GENEVA -- The United Nations (UN) Human Rights Council on Tuesday (July 13) called for those behind "massive scale" enforced disappearances in Syria over the past decade of conflict to be held accountable.
Council members adopted a draft resolution that expressed regret that Syria's crisis had entered a second decade "marked by consistent patterns of gross violations".
Presented by the United Kingdom on behalf of France, Germany, Italy, Jordan, Kuwait, the Netherlands, Qatar, Turkey and the United States, the resolution is focused on missing people, including those subject to enforced disappearance.
The text of the resolution "strongly condemns the continued use of involuntary or enforced disappearances in the Syrian Arab Republic, and related human rights violations and abuses".
Enforced disappearances have been carried out "with consistency, in particular by the Syrian regime", it said.
While it also criticised enforced disappearances by other parties to the conflict, including the "Islamic State of Iraq and Syria" (ISIS), the resolution noted that the Syrian regime was the main perpetrator.
It drew on the work of the Independent International Commission of Inquiry on the Syrian Arab Republic, which has a mandate from the UN Human Rights Council to investigate and record all violations of international law in Syria.
The panel issued an extensive report in March, based on 2,658 testimonies conducted over 10 years that were carried out during investigations into more than 100 detention facilities.
It found that almost every major party that has controlled territory in Syria since 2011, including Tahrir al-Sham, has committed detention-related violations and abuses.
"There are no clean hands," it said in a video presentation of its findings, while noting that the Syrian regime has arbitrarily detained "far more than the others".
Disappearance on a massive scale
"Tens of thousands of people who were detained remain disappeared," Paulo Pinheiro, chairman of the Commission of Inquiry, told the 47th Session of the UN Human Rights Council.
"The [Syrian] government on a massive scale, but also other parties on a smaller scale, are deliberately prolonging the suffering of hundreds of thousands of family members by withholding information," he said.
"We urge the government of Syria, and all other parties subjecting individuals to disappearances, to take urgent steps to reveal their fate," he said.

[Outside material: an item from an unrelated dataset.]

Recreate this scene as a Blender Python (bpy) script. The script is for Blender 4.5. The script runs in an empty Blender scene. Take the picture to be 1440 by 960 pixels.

"Member states involved in the conflict must also increase efforts to convince the parties they support to share information about the missing."
Commission member Karen Koning AbuZayd reiterated "in the strongest terms that more must be done to free the arbitrarily detained, and to locate and identify the missing".
"Leaving hundreds of thousands of families in anguish is inhuman and degrading," she said. "Releasing information on their whereabouts and well-being, or the location of their mortal remains, if they have died, would show basic respect for the inherent dignity of the families."
"This is an issue that affects all Syrians, and it should be prioritised as a fundamental humanitarian imperative," she added.
'Deliberate act of unspeakable cruelty'
Presenting the resolution to the UN Human Rights Council, British Ambassador Simon Manley slammed the Syrian regime's role in such a massive number of disappearances as "simply inexcusable".
The regime of Bashar al-Assad "has the bureaucratic means to provide information on these disappeared individuals, the means to end the suffering of the families and loved ones of these people", he said.
"But it chooses not to employ those means. This is a deliberate act of unspeakable cruelty."
"This resolution highlights the scale of this issue, and the impact not only on the victims, but on their loved ones, who have had to endure so many years of not knowing the fate of those who have disappeared," he said.
"It also highlights the vital work of Syrian victim, family and survivor organisations, including the pressing need for urgent access to this information, and encourages the international community to co-ordinate further efforts on this issue."